As of this writing, it appears that NBC Universal has decided to go outside its expansive network group and recruit as Couric‘s replacement Meredith Vieira, a veteran journalist and long-time co-host of ABC’s The View. What will that do to morale at NBC News, MSNBC and CNBC? It seems somewhat bizarre that during the last ten years NBC has not been able to develop an obvious and satisfying replacement for Couric from within its own vast talent pool at both its broadcast and cable divisions.
With Vieira exiting The View, whom will ABC recruit to take her place? It will need to find someone who can function as a calming influence amid the colorful and controversial contributions of co-hosts Joy Behar, Star Jones and Elizabeth Hasselbeck, as Vieira often does. Vieira has not been above making the occasional outrageous remark or doing ridiculous things, but most of the time she has effectively grounded her easily excitable co-stars, and she is the only person in that group (outside of occasional co-host Barbara Walters) with the news chops to properly introduce the headlines of the day. Her departure will leave an empty void at the center of the show.
ABC’s Good Morning America, which during the last two years has periodically come within striking distance of Today in the ratings, will upon Couric‘s departure from the latter have its strongest opportunity yet to become the No. 1 morning newscast. Expect big things from this show in the months ahead.
One thing is certain: Couric‘s arrival at CBS will be historic, in that she will become the first solo female anchor of a broadcast network newscast in television history. The women who came before her–Barbara Walters in 1976, Connie Chung in 1993 and Elizabeth Vargas earlier this year, were each paired with a male anchor–Walters with Harry Reasoner at ABC, Chung with Dan Rather at CBS, Vargas with Bob Woodruff. Walters and Chung experienced dramatic high-profile failure. The Walters disaster was especially startling given that she was a news superstar on the rise and was also hosting hit prime time interview specials. Like Couric, Walters left a long run on the Today show to try her hand at another network’s nightly news desk.
Is Couric the right person for the CBS position? Outside of Schieffer, who has made clear his desire to reduce his work commitments, no other serious candidates have surfaced since Rather left the job last year. We won’t know how effectively Couric fits until well into the 2006-07 season. But it will be interesting to watch her fill and maintain a largely serious role without benefit of the many relaxed, lighthearted moments that punctuated most of her work on Today, except when she was immersed in enormous and enormously dark stories (in particular the 1999 Columbine massacre and the terrorist attacks of September 11, 2001). Couric on Today always seemed less comfortable conducting serious interviews about heavy, unpleasant matters, and she always looked and sounded uneasy reporting grim news stories with her “serious face” on. Schieffer’s recent success makes clear that people of all ages still respond to a reassuring voice of wisdom and experience delivering the news, as they once did to that of Walter Cronkite and, more recently, Tom Brokaw and the late Peter Jennings. Can Couric supply those essential qualities?

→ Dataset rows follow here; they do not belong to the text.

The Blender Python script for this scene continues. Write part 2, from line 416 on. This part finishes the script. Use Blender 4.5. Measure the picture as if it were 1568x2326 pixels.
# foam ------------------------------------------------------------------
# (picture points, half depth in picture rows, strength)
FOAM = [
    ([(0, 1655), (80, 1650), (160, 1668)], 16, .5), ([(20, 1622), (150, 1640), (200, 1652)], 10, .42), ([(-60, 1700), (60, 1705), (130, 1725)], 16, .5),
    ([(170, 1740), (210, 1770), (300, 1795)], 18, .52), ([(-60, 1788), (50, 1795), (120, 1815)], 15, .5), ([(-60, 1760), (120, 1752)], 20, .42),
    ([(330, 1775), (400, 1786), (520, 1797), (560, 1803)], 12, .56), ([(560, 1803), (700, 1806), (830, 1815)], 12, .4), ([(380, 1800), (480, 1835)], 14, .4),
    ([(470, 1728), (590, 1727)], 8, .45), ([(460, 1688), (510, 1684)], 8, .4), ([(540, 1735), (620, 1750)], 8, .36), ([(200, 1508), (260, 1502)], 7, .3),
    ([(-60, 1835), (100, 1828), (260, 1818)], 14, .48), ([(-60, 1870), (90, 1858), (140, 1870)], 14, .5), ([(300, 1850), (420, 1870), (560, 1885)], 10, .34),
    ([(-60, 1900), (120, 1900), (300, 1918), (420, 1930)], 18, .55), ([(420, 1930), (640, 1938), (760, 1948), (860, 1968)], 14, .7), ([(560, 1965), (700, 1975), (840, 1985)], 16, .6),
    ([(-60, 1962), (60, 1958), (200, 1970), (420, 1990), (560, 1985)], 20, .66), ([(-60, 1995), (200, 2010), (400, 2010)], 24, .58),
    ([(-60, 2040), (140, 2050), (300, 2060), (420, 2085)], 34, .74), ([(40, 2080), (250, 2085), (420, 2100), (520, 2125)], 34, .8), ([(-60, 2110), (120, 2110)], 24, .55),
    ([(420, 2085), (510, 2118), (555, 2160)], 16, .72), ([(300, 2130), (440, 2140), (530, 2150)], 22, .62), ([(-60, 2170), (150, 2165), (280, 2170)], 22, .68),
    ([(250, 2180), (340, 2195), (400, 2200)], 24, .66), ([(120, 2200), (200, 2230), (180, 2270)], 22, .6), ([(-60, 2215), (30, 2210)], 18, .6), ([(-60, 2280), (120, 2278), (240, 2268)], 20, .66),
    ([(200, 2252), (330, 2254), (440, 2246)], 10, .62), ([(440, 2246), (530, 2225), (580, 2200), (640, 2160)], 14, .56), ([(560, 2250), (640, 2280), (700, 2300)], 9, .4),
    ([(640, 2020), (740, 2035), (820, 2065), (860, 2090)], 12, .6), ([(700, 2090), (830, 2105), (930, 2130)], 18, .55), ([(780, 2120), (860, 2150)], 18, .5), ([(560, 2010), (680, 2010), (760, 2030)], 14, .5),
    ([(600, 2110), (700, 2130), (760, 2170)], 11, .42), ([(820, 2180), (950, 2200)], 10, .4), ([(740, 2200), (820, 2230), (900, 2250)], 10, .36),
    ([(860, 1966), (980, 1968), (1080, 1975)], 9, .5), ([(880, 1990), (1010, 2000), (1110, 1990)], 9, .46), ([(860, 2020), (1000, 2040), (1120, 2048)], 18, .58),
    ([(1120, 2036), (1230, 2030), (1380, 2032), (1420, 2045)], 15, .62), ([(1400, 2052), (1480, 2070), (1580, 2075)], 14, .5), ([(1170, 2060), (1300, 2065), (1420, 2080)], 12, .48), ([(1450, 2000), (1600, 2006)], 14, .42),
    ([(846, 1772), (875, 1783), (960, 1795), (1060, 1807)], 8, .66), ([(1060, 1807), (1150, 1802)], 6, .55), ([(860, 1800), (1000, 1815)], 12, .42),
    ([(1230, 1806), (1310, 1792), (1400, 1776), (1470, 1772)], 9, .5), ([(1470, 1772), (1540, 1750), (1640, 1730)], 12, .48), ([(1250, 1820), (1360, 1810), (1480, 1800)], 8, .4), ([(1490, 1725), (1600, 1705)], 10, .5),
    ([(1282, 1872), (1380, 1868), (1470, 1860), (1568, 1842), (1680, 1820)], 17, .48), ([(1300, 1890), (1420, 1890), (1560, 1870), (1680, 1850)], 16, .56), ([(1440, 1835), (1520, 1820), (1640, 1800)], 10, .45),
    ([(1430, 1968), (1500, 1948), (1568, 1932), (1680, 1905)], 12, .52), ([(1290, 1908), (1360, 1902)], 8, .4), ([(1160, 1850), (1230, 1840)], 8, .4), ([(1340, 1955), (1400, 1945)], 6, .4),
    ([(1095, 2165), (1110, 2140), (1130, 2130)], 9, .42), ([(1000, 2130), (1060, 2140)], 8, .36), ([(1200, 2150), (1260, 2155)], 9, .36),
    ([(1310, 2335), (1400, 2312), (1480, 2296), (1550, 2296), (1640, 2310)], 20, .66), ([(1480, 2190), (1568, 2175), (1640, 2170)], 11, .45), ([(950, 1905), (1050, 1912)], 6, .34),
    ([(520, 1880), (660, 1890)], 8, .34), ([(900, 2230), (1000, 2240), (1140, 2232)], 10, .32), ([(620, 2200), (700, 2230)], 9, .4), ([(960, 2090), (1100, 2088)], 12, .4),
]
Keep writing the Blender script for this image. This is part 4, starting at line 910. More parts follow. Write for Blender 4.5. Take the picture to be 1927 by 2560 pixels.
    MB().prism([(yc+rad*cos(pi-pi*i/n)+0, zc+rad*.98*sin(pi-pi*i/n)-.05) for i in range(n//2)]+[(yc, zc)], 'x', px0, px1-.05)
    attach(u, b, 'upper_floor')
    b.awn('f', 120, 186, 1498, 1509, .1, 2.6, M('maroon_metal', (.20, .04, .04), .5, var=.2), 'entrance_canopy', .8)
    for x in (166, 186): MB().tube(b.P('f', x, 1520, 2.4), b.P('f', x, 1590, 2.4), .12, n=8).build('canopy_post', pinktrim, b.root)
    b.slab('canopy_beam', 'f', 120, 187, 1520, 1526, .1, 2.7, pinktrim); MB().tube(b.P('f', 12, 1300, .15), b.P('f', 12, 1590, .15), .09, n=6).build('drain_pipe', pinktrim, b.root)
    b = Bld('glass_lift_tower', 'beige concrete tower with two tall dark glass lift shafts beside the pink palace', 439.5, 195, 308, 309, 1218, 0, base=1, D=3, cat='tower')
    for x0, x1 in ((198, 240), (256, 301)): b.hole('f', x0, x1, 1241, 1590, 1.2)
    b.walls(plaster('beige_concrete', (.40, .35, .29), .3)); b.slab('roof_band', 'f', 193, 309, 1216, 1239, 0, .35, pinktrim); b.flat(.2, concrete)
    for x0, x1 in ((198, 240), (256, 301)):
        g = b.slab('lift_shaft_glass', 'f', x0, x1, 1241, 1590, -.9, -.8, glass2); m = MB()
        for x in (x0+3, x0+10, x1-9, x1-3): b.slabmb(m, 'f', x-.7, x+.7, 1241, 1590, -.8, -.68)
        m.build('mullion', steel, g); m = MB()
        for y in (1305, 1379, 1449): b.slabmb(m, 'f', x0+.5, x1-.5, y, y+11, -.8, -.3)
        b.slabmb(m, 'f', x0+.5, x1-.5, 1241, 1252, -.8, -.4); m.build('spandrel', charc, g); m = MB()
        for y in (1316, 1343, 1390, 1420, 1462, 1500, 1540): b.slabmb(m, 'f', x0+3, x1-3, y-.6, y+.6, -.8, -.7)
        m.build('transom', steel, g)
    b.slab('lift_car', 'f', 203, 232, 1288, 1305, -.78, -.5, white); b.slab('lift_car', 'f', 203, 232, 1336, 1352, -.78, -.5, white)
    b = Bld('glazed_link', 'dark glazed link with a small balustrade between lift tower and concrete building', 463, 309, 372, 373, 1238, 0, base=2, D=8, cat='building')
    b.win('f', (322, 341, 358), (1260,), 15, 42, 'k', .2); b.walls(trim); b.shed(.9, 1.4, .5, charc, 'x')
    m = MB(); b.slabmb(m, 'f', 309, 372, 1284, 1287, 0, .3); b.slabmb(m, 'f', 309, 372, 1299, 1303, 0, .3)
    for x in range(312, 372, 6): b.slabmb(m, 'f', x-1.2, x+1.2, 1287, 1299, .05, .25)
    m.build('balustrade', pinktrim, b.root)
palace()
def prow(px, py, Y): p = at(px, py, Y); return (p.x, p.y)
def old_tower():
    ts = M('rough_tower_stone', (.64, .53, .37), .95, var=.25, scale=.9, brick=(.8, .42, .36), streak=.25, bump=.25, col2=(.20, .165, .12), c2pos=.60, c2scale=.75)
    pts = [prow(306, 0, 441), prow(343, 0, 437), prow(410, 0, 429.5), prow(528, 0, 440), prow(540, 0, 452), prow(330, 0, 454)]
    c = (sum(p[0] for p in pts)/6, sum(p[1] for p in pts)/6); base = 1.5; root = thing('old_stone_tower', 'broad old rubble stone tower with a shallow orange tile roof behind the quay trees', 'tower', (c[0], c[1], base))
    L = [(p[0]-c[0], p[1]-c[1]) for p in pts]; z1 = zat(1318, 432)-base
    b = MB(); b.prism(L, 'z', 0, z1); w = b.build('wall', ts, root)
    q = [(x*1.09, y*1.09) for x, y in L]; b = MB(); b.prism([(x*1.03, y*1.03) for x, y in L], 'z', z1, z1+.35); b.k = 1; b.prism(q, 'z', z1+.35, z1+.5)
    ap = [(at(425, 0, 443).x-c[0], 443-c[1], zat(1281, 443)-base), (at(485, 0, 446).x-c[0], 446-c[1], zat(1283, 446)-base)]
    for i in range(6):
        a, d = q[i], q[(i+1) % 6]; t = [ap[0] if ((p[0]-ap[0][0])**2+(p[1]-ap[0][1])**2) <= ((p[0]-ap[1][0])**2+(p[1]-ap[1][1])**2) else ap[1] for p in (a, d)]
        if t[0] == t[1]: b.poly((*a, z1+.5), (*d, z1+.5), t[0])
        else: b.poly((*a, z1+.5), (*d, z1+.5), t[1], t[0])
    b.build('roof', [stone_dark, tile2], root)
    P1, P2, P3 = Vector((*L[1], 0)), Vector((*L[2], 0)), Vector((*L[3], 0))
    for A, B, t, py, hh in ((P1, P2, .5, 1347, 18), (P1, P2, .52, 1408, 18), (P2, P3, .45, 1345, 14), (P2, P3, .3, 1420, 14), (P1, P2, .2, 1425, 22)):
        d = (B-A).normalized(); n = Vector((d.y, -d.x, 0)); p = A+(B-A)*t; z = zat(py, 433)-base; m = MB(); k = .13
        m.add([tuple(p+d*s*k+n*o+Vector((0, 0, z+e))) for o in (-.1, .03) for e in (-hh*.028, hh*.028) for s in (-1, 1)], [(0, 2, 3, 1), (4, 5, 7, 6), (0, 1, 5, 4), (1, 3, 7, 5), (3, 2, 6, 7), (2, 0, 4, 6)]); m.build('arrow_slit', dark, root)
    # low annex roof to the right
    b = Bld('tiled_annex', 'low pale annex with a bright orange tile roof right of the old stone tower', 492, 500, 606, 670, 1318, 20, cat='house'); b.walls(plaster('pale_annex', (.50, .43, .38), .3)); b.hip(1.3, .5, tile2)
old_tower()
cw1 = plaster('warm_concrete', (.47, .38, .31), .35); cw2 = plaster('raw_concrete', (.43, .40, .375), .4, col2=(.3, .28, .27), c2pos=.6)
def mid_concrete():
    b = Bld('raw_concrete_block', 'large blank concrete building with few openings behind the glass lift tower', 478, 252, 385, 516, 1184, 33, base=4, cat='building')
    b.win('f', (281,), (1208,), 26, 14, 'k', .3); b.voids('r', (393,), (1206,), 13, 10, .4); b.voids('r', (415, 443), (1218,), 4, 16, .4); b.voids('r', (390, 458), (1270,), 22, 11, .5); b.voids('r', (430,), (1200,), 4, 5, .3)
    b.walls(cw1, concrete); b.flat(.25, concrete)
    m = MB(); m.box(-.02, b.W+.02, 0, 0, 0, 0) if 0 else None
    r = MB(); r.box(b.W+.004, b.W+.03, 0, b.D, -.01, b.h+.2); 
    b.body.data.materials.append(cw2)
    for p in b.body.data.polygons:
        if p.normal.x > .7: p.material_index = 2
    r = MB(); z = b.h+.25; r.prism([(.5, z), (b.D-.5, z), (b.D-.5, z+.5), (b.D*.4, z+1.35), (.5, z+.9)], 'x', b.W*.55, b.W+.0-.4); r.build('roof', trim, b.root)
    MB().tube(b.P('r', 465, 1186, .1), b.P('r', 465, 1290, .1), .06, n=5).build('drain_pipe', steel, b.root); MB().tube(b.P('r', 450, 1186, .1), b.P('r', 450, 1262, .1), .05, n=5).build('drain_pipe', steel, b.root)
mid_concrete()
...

CBS Corporation president and chief executive officer Leslie Moonves has in recent years expressed his desire to transform his network’s nightly news program into something different from the broadcasters’ traditional and tiring evening news model. Moonves and his troops have pondered all kinds of changes, from a multiple anchor format to a show that originates from several locations around the country, if not the world.
Surely, moving a woman into the anchor chair represents a significant step in a new direction. The next question for CBS is, when the excitement of her arrival fades, will CCouric be at the helm of just another ordinary evening news program, or will other changes be implemented that might transform the show itself into the nightly news leader? Remember, it wasn’t just the arrival of Katie Couric that transformed Today into a morning-news powerhouse. The show’s success also came as a result of NBC’s decision to move the entire production into a storefront style studio and take much of the action outside. Good Morning America and CBS’ The Early Show eventually duplicated those changes, but Today got there first, did it best and has remained the daypart champion.